▶ [TASK STATEMENT]: Take the data below and extract the lines from the one with "Continue the Blender" to the one with "M_steel, w, smooth=True)", inclusive, exactly as written.

— START RECORDS FOR THE TASK —

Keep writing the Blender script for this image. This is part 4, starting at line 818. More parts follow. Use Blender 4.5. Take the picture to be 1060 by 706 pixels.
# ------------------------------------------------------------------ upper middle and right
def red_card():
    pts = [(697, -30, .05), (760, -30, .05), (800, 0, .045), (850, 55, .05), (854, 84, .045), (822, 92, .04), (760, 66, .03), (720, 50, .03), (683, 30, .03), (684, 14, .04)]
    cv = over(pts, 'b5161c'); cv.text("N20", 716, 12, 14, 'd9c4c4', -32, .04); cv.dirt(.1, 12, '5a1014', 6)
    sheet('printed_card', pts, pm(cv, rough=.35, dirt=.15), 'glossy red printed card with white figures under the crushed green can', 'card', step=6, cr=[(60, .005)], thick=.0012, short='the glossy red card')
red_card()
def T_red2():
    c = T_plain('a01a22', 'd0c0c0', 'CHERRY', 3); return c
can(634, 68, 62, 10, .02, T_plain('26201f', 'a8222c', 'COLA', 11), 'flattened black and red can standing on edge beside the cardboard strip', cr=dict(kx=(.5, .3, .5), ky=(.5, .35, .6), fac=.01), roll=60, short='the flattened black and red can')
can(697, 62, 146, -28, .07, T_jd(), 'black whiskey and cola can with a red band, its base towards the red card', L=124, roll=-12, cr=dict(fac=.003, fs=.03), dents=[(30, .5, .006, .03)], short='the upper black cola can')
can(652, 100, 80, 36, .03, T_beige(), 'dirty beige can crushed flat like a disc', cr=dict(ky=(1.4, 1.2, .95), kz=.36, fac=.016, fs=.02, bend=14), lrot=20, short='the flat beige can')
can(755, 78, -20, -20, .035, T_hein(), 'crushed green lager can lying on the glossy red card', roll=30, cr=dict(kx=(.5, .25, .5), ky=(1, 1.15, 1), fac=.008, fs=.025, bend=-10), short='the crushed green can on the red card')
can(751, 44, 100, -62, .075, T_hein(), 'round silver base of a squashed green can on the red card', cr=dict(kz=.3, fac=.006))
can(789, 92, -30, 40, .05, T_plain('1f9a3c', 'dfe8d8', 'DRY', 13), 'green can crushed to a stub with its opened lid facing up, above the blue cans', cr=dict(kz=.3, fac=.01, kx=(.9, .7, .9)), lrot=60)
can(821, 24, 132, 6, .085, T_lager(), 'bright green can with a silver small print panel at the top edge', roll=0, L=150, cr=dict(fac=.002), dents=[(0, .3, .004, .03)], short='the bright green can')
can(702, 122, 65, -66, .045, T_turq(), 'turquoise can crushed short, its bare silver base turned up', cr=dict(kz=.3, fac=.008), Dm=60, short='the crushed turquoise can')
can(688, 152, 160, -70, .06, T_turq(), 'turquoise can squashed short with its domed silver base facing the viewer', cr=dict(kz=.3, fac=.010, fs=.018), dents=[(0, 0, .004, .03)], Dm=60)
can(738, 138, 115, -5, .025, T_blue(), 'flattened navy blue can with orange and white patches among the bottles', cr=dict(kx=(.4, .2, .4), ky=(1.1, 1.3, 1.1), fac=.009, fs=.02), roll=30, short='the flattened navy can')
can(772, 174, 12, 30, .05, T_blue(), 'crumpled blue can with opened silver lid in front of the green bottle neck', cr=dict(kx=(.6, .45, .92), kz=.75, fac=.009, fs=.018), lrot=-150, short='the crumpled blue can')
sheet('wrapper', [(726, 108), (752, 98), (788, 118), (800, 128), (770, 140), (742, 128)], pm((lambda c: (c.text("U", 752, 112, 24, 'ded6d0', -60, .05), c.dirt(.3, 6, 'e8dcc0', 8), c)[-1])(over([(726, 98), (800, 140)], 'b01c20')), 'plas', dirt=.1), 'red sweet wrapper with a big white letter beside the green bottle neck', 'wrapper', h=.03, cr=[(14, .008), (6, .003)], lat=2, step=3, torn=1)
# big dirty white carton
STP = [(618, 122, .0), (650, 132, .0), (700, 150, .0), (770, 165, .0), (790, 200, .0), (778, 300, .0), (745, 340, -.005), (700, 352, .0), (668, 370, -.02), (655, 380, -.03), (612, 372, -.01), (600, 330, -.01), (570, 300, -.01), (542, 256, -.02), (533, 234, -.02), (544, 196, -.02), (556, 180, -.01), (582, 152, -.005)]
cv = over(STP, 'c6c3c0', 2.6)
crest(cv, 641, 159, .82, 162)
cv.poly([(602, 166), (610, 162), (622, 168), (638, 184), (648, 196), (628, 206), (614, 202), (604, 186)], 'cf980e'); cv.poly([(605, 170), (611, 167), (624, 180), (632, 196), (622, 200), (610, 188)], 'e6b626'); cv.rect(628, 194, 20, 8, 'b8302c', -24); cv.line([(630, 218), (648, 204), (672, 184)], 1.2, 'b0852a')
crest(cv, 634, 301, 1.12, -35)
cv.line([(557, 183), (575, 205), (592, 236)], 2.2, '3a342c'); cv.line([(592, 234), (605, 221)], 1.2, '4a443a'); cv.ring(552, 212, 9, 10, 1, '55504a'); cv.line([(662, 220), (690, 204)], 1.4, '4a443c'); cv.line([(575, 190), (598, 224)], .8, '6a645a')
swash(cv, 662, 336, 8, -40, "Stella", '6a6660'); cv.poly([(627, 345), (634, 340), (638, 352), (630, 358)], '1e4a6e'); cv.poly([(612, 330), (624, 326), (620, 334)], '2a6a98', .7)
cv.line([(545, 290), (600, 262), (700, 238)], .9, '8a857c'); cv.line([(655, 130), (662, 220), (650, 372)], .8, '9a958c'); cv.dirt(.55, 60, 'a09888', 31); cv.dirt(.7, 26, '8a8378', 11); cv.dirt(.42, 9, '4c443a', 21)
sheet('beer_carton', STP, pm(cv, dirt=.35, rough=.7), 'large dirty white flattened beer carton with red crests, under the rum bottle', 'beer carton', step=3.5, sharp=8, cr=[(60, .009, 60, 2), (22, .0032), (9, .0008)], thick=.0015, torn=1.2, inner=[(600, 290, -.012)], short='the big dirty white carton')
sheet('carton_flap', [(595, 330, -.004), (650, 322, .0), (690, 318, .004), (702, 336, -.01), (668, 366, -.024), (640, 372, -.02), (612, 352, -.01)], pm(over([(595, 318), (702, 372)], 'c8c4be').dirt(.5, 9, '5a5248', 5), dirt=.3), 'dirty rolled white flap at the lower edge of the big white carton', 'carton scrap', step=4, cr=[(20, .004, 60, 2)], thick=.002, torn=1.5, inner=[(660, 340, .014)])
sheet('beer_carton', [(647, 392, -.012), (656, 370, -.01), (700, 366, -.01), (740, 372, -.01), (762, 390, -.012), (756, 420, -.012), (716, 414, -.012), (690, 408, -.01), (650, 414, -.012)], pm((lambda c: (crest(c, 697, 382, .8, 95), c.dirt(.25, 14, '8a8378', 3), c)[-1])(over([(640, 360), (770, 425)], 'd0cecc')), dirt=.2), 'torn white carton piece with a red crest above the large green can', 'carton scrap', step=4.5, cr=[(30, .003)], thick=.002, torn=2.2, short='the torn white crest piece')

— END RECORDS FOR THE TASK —
— START RECORDS FOR THE TASK —

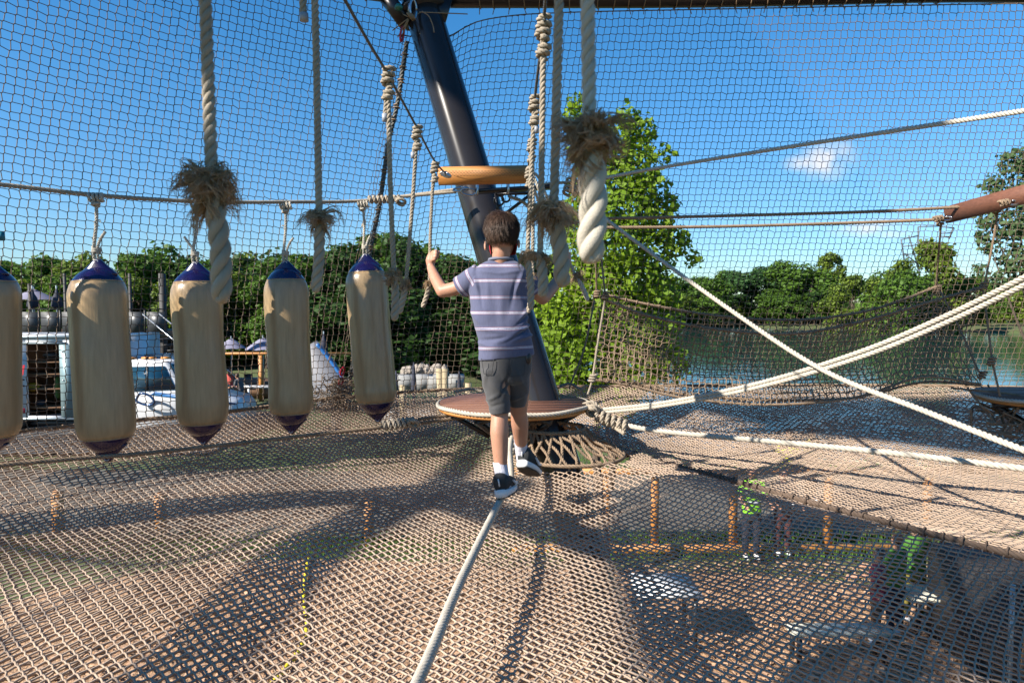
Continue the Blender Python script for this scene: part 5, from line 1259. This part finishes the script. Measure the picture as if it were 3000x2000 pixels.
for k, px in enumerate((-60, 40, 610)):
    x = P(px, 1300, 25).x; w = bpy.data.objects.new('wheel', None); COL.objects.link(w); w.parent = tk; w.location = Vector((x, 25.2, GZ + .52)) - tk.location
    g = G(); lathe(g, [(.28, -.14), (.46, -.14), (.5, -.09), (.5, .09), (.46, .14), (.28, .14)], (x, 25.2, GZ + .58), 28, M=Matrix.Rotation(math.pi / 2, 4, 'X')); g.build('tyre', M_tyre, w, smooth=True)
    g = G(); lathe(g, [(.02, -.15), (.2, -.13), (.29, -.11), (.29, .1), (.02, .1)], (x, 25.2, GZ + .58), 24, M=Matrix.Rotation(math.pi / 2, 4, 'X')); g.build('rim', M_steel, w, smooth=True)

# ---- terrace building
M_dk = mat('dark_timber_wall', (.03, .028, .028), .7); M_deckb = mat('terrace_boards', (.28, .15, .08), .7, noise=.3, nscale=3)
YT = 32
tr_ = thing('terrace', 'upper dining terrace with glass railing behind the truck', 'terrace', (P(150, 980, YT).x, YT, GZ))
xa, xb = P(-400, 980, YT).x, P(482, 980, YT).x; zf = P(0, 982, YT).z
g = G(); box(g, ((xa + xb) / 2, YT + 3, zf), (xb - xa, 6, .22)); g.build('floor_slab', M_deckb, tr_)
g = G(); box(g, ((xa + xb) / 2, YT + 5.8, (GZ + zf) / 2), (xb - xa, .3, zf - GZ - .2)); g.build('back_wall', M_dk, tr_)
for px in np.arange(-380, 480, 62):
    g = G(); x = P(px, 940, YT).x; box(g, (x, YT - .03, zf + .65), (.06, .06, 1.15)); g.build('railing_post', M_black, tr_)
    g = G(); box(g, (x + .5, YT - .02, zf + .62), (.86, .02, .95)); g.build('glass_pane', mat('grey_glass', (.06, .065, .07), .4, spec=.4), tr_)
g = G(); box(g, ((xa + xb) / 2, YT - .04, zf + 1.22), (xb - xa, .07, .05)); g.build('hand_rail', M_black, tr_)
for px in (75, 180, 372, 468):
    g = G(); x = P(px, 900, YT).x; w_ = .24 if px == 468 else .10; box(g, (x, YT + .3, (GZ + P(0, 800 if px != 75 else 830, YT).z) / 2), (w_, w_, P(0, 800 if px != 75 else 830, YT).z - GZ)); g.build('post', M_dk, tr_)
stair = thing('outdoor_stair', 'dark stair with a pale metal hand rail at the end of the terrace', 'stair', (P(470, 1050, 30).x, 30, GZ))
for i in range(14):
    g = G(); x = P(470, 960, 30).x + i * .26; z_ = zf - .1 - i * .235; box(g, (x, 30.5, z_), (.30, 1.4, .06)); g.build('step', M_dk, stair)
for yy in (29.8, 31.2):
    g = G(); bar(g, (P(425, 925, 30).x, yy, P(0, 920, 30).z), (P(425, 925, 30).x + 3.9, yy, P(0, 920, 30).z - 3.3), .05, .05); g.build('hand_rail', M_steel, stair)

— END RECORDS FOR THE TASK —

▶ [ANSWER FOR THE TASK]:
Continue the Blender Python script for this scene: part 5, from line 1259. This part finishes the script. Measure the picture as if it were 3000x2000 pixels.
for k, px in enumerate((-60, 40, 610)):
    x = P(px, 1300, 25).x; w = bpy.data.objects.new('wheel', None); COL.objects.link(w); w.parent = tk; w.location = Vector((x, 25.2, GZ + .52)) - tk.location
    g = G(); lathe(g, [(.28, -.14), (.46, -.14), (.5, -.09), (.5, .09), (.46, .14), (.28, .14)], (x, 25.2, GZ + .58), 28, M=Matrix.Rotation(math.pi / 2, 4, 'X')); g.build('tyre', M_tyre, w, smooth=True)
    g = G(); lathe(g, [(.02, -.15), (.2, -.13), (.29, -.11), (.29, .1), (.02, .1)], (x, 25.2, GZ + .58), 24, M=Matrix.Rotation(math.pi / 2, 4, 'X')); g.build('rim', M_steel, w, smooth=True)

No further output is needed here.